While Statista expects a $1.2 billion drop in tablet sales revenue in 2024, compared to 2023, this decline is not as significant as the one in the PC market. However, it’s important to note that tablet sales are still expected to generate $53.7 billion in revenue, which is still a substantial amount.
The report notes that, despite the decline in revenue, the stock values of major PC producers have increased significantly.
YCharts data shows that the market capitalization of Lenovo, the world’s largest PC maker, with a 23 per cent share of global shipments in 2023, has increased by nearly 50% year-over-year, reaching $14.7 billion recently. This is significant, as it shows that despite a decline in sales revenue, investors still see value in Lenovo and believe that the company is well-positioned for future growth.
Dell Technologies saw even more dramatic growth in its stock value, with an impressive 68 per cent increase year-over-year to $54 billion. This is likely due to the company’s strong financial performance and its ability to diversify its business beyond just PC sales.
It is interesting to note that Apple, the world’s fourth-largest PC producer by global market share, has also seen a significant increase in its market capitalisation. According to statistics, Apple’s market cap has grown by 26 per cent since last year and reached a record high of $2.97 trillion recently.
It is worth noting that HP Inc., the world’s second-largest PC maker, has seen its market capitalisation decline in the past year. According to the statistics, HP’s market cap has fallen by almost $1 billion since November of last year, and it currently stands at $28.3 billion.

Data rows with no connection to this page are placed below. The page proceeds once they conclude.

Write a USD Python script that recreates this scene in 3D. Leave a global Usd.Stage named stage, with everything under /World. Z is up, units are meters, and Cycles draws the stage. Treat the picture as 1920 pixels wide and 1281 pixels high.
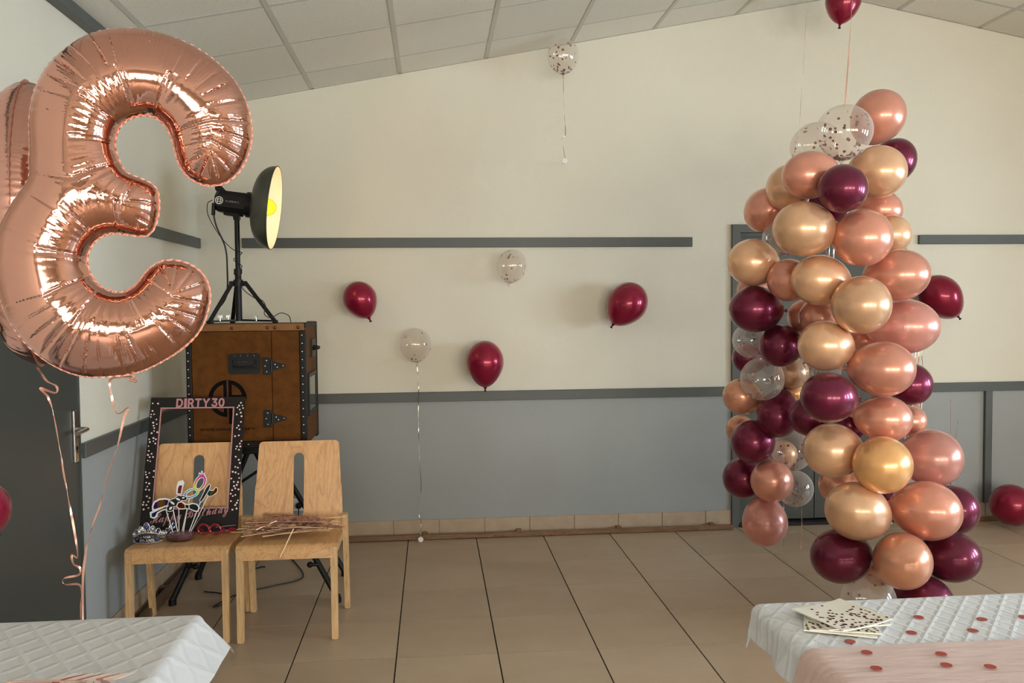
import math
import numpy as np
import trimesh
import manifold3d as m3
import meshkit
import usdkit
from pxr import Gf, Sdf, Usd, UsdGeom, UsdLux, UsdShade
from scipy.spatial import Delaunay, cKDTree
from scipy.sparse import coo_matrix
from scipy.sparse.linalg import spsolve
from shapely import affinity
from shapely.geometry import LineString, Point, Polygon, box as sbox
from shapely.ops import unary_union

stage = Usd.Stage.CreateInMemory()
UsdGeom.SetStageUpAxis(stage, "Z")
UsdGeom.Xform.Define(stage, "/World")
PI = math.pi
rng = np.random.default_rng(7)

# ------------------------------------------------------------------ camera
EXPOSURE = 0.0
cam = UsdGeom.Camera.Define(stage, "/World/camera")
yaw, pitch, roll = 0.0907, -0.0427, -0.0092
f0 = np.array([math.sin(yaw), math.cos(yaw), 0.0]); r0 = np.array([math.cos(yaw), -math.sin(yaw), 0.0]); u0 = np.array([0, 0, 1.0])
fw = f0 * math.cos(pitch) + u0 * math.sin(pitch); u1 = -f0 * math.sin(pitch) + u0 * math.cos(pitch)
rt = r0 * math.cos(roll) + u1 * math.sin(roll); up = -r0 * math.sin(roll) + u1 * math.cos(roll)
cam.AddTransformOp().Set(Gf.Matrix4d(*rt, 0, *up, 0, *(-fw), 0, 1.5086, -5.8149, 1.5549, 1))
cam.CreateHorizontalApertureAttr(36.0)
cam.CreateFocalLengthAttr(36.0 * 1632.6 / 1920)
cam.CreateClippingRangeAttr((0.05, 200.0))
cam.CreateExposureAttr(EXPOSURE)

# ------------------------------------------------------------------ daylight outside the windows
XR, YF, RIDGE_X = 8.6, -10.5, 4.3          # right wall, wall behind the camera, ridge
CEIL0, SLOPE = 2.824, 0.189


def rect_light(name, loc, xaxis, zaxis, w, h, power, color):
    l = UsdLux.RectLight.Define(stage, "/World/" + name)
    z = np.array(zaxis, float); x = np.array(xaxis, float); y = np.cross(z, x)
    l.AddTransformOp().Set(Gf.Matrix4d(*x, 0, *y, 0, *z, 0, *loc, 1))
    l.CreateWidthAttr(w); l.CreateHeightAttr(h); l.CreateIntensityAttr(power); l.CreateColorAttr(Gf.Vec3f(*color))
    return l


DAY = (0.74, 0.93, 1.12)       # cool daylight from the side
WARM = (1.0, 0.93, 0.81)       # warmer light through the windows behind the viewer
# light leaves along -z of the light: z axis points out of the room
WIN_R = [(-2.9, 0.85), (-4.5, 0.85), (-6.1, 0.85)]               # (y centre, width) windows of the right wall
WIN_F = [(1.75, 2.3), (4.5, 2.3), (7.1, 2.1)]                              # (x centre, width) windows of the wall behind the camera
for i, (y, w) in enumerate(WIN_R):
    rect_light("daylight_side_%d" % (i + 1), (XR + 0.3, y, 1.65), (0, 1, 0), (1, 0, 0), w + 0.2, 1.7, 44.0, DAY)
for i, (x, w) in enumerate(WIN_F):
    rect_light("daylight_rear_%d" % (i + 1), (x, YF - 0.3, 1.55), (1, 0, 0), (0, -1, 0), w + 0.2, 2.1, 17.5, WARM)

# ------------------------------------------------------------------ helpers: materials
LOOKS = "/World/Looks"
MATS = {}


def mat(name, nodes, links, surface, volume=None):
    MATS[name] = usdkit.material(stage, f"{LOOKS}/{name}", nodes, links, surface, volume)
    return MATS[name]


def pbr(name, color, rough=0.5, metallic=0.0, spec=0.5, coat=0.0, coat_rough=0.05, noise=0.0, nscale=8.0, bump=0.0, bscale=120.0, **extra):
    nodes = {"p": ("principled_bsdf", dict(base_color=color, roughness=rough, metallic=metallic, specular_ior_level=spec, coat_weight=coat, coat_roughness=coat_rough, **extra))}
    links = []
    if noise or bump:
        nodes["tc"] = ("texture_coordinate", {})
    if noise:
        nodes["n"] = ("noise_texture", {"scale": nscale, "detail": 4.0})
        lo = [c * (1 - noise) for c in color]; hi = [min(1.0, c * (1 + noise)) for c in color]
        nodes["r"] = ("rgb_ramp", {"ramp": [(0.3, lo), (0.7, hi)]})
        links += [("tc.object", "n.vector"), ("n.fac", "r.fac"), ("r.color", "p.base_color")]
    if bump:
        nodes["bn"] = ("noise_texture", {"scale": bscale, "detail": 3.0})
        nodes["b"] = ("bump", {"strength": bump, "distance": 0.004})
        links += [("tc.object", "bn.vector"), ("bn.fac", "b.height"), ("b.normal", "p.normal")]
    return mat(name, nodes, links, "p.BSDF")


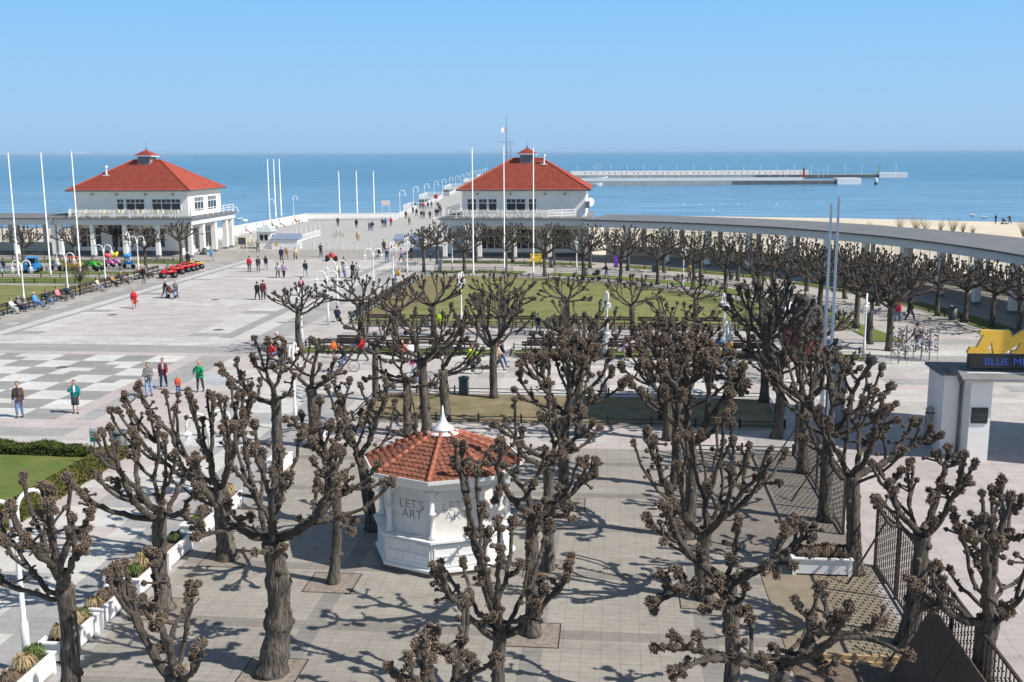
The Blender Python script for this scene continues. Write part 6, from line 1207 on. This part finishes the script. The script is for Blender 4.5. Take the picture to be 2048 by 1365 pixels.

In addition to a decline in its market cap, HP’s AI score is also relatively low, with a score of 43 out of 100. This score is calculated by AltIndex based on a variety of factors, including the company’s social media presence, web traffic, job postings, and insider trading activity. The low score suggests that the company’s social media presence has been decreasing over the long term, its web traffic has been declining month-over-month, and there has been a net selling trend among company insiders.